◆ **SHORT PROBLEM**
Copy each line exactly. Drop every picture.

◆ **SUPPLIED MATERIAL**

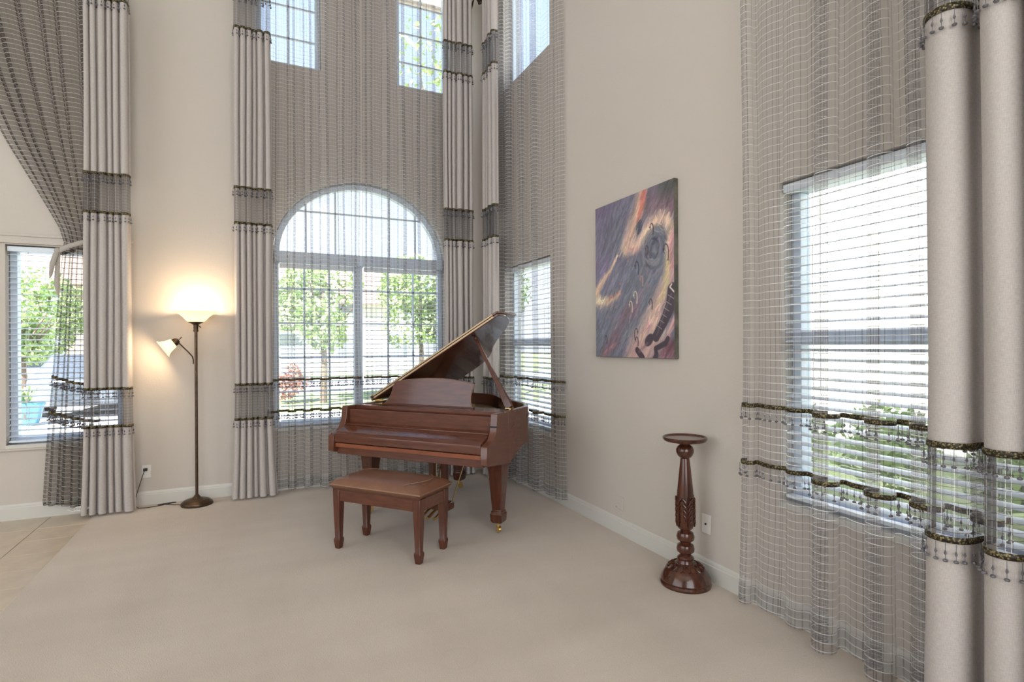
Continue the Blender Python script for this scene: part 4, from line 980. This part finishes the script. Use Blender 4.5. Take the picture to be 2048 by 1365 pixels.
def car(x, y, rz, label, m):
    c = thing('car', label, 'car', (x, y, -.18), rz)
    prof = [(-2.2, .32), (2.2, .32), (2.28, .55), (2.2, .78), (1.25, .93), (.62, 1.40), (-1.1, 1.46), (-1.95, 1.0), (-2.25, .9)]
    b = MB().prism(prof, 1, -.87, .87).build('body', m, c, bevel=.08)
    for s in (-1, 1):
        MB().prism([(1.05, .95), (.55, 1.33), (-.2, 1.36), (-.2, .95)], 1, s*.865, s*.88).build('side_window', 'car_glass', b); MB().prism([(-.28, .95), (-.28, 1.36), (-1.05, 1.38), (-1.6, 1.0)], 1, s*.865, s*.88).build('side_window', 'car_glass', b)
        for u in (-1.4, 1.4):
            w = MB().tube([(u, s*.72, .33), (u, s*.9, .33)], .33, 24).build('wheel', 'rubber', c); MB().tube([(u, s*.88, .33), (u, s*.91, .33)], .2, 16).build('hubcap', 'steel', w)
    MB().add([(1.27, -.72, .96), (1.27, .72, .96), (.68, .66, 1.39), (.68, -.66, 1.39)], [(0, 1, 2, 3)]).build('windshield', 'car_glass', b, solid=.02)
car(-9.8, 18.6, .0, 'white car parked on the street outside the left window', 'car_white')
car(-6.0, 11.6, 1.45, 'grey car on the driveway outside the left window', 'car_grey')
pt = thing('potted_plant', 'leafy plant in a glazed blue pot outside the left window', 'plant', (-6.85, 8.6, -.165))
MB().lathe([(.001, 0), (.2, 0), (.26, .18), (.30, .40), (.33, .44), (.32, .48), (.28, .48), (.26, .42), (.001, .42)], 28).build('pot', 'pot_blue', pt)
g = random.Random(3); mb = MB()
for k in range(46):
    a = g.uniform(0, 6.28); L = g.uniform(.35, .75); e = g.uniform(.5, 1.3); dx, dy = math.cos(a), math.sin(a); w = .03
    P0, P1, P2 = (0, 0, .42), (dx*L*.5*math.cos(e), dy*L*.5*math.cos(e), .42+L*.6*math.sin(e)), (dx*L, dy*L, .42+L*.65*math.sin(e)-.08)
    q = (-dy*w, dx*w, 0)
    mb.add([P0, tuple(np.add(P1, q)), P2, tuple(np.subtract(P1, q))], [(0, 1, 2, 3)])
mb.build('leaves', 'leaf', pt, smooth=0, fix=False)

◆ **CORRECT RESPONSE**
Continue the Blender Python script for this scene: part 4, from line 980. This part finishes the script. Use Blender 4.5. Take the picture to be 2048 by 1365 pixels.
def car(x, y, rz, label, m):
    c = thing('car', label, 'car', (x, y, -.18), rz)
    prof = [(-2.2, .32), (2.2, .32), (2.28, .55), (2.2, .78), (1.25, .93), (.62, 1.40), (-1.1, 1.46), (-1.95, 1.0), (-2.25, .9)]
    b = MB().prism(prof, 1, -.87, .87).build('body', m, c, bevel=.08)
    for s in (-1, 1):
        MB().prism([(1.05, .95), (.55, 1.33), (-.2, 1.36), (-.2, .95)], 1, s*.865, s*.88).build('side_window', 'car_glass', b); MB().prism([(-.28, .95), (-.28, 1.36), (-1.05, 1.38), (-1.6, 1.0)], 1, s*.865, s*.88).build('side_window', 'car_glass', b)
        for u in (-1.4, 1.4):
            w = MB().tube([(u, s*.72, .33), (u, s*.9, .33)], .33, 24).build('wheel', 'rubber', c); MB().tube([(u, s*.88, .33), (u, s*.91, .33)], .2, 16).build('hubcap', 'steel', w)
    MB().add([(1.27, -.72, .96), (1.27, .72, .96), (.68, .66, 1.39), (.68, -.66, 1.39)], [(0, 1, 2, 3)]).build('windshield', 'car_glass', b, solid=.02)
car(-9.8, 18.6, .0, 'white car parked on the street outside the left window', 'car_white')
car(-6.0, 11.6, 1.45, 'grey car on the driveway outside the left window', 'car_grey')
pt = thing('potted_plant', 'leafy plant in a glazed blue pot outside the left window', 'plant', (-6.85, 8.6, -.165))
MB().lathe([(.001, 0), (.2, 0), (.26, .18), (.30, .40), (.33, .44), (.32, .48), (.28, .48), (.26, .42), (.001, .42)], 28).build('pot', 'pot_blue', pt)
g = random.Random(3); mb = MB()
for k in range(46):
    a = g.uniform(0, 6.28); L = g.uniform(.35, .75); e = g.uniform(.5, 1.3); dx, dy = math.cos(a), math.sin(a); w = .03
    P0, P1, P2 = (0, 0, .42), (dx*L*.5*math.cos(e), dy*L*.5*math.cos(e), .42+L*.6*math.sin(e)), (dx*L, dy*L, .42+L*.65*math.sin(e)-.08)
    q = (-dy*w, dx*w, 0)
    mb.add([P0, tuple(np.add(P1, q)), P2, tuple(np.subtract(P1, q))], [(0, 1, 2, 3)])
mb.build('leaves', 'leaf', pt, smooth=0, fix=False)